Purposeful Education

This week children around the country are returning to school. Detroit is no exception. After a contentious summer, culminating in the return of academic responsibility to an elected school board, schools are once again opening their doors. But the Detroit Public School System is now a very small part of the educational landscape. It contains 100 schools, with a hoped for enrollment of only 50,000 of the possible 140,000 young people in the city.

The rest of our young people are in charter, church based schools, or the newly created Educational Achievement Authority that includes the 15 lowest performing schools.

Regardless of whether they find themselves in a DPS, Charter or EAA school, for the vast majority of our young people, attending school has become a form of child abuse. Subjected to relentless testing and the narrow notions of learning, our children are being forced to spend longer hours in an atmosphere governed by punitive practices that care little for them as whole people. One right wing newspaper columnist has lauded these practices as the “drill and kill” approach to education. The so-called educational reforms being foisted on us reduce our children to little more than tightly controlled data points.

All of this is being justified in the name of making our children “more successful” in the global market. The recent column by Stephen Henderson in the Detroit Free Press claiming a “new paradigm for public education in Detroit” concludes with his vision of the goal of all this testing. He says of DPS, “These schools will import the high-standards of accountability that are found in the most effective independent and charter schools. If they don’t graduate 90% of their students and get 90% on to college, the school staff and the governing councils will be replaced.”

High scores, graduation rates, and college attendance are all cast as key to creating a “workforce” able to compete in the “global marketplace.”

Anyone who cares about children or our future as a city and a country should be challenging these oft repeated refrains. By now there is ample evidence to suggest that the holy grail of high test scores has been a sham, often fostering corruption and manipulation to create an illusion of success. Competition on the global market is even more problematic.

Henderson, however, is right about one thing. We do need a new paradigm of education and it is emerging in Detroit. This new paradigm challenges the notion that the purpose of education is individual advancement.

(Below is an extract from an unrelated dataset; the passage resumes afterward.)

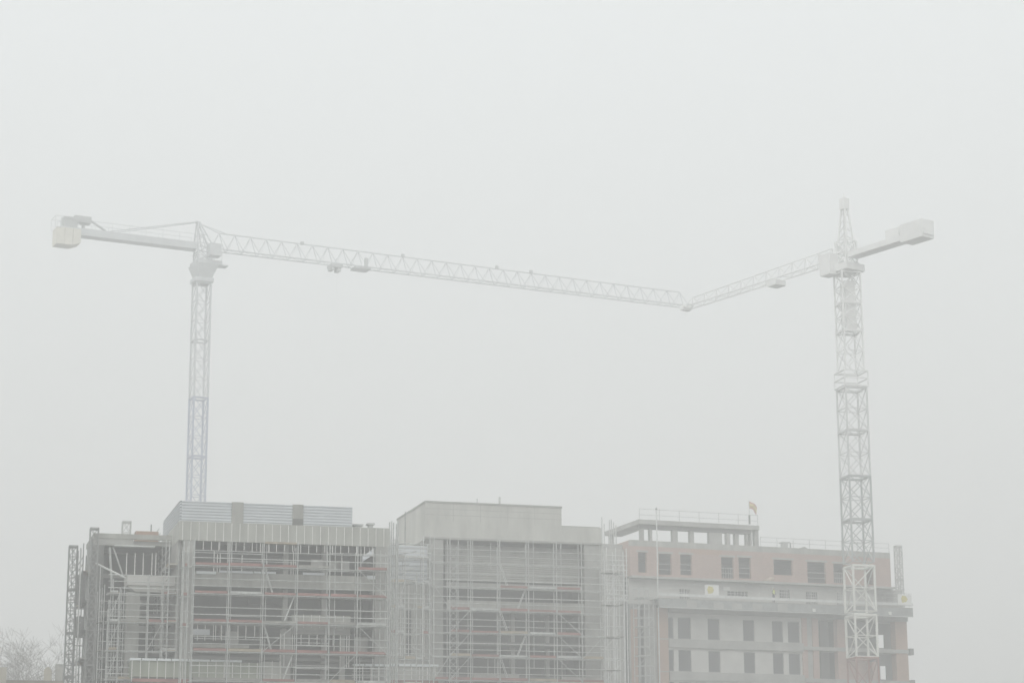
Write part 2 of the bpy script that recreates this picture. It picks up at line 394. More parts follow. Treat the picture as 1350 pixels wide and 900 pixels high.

Today, most people, Henderson included, argue that the purpose of school is to help individuals learn enough to go to college, get a job, and live somewhere other than in our “failed city.” Success is defined as moving up and moving out.

Students, teachers and community activists have challenged this notion of the purpose of education for decades. For more than 40 years about half our young people have given up on school, walking out because there was little meaning for them in classes and curriculum.

Some people recognized that these young people were really asking us to think differently about the purpose of education. By taking their questions seriously, some of the most innovative educational practices in the county have emerged in Detroit. These practices begin with the idea that the purpose of education is to strengthen democracy and build our communities. They flow from the idea that young people learn best about themselves and their world when they engage with one another in creating meaningful change.

Engaging young people in strengthening our communities, through place based educational practices, holds the promise of a real paradigm shift in education. It is also the source of a creative, energetic, imaginative public life, essential to the rebuilding of our city.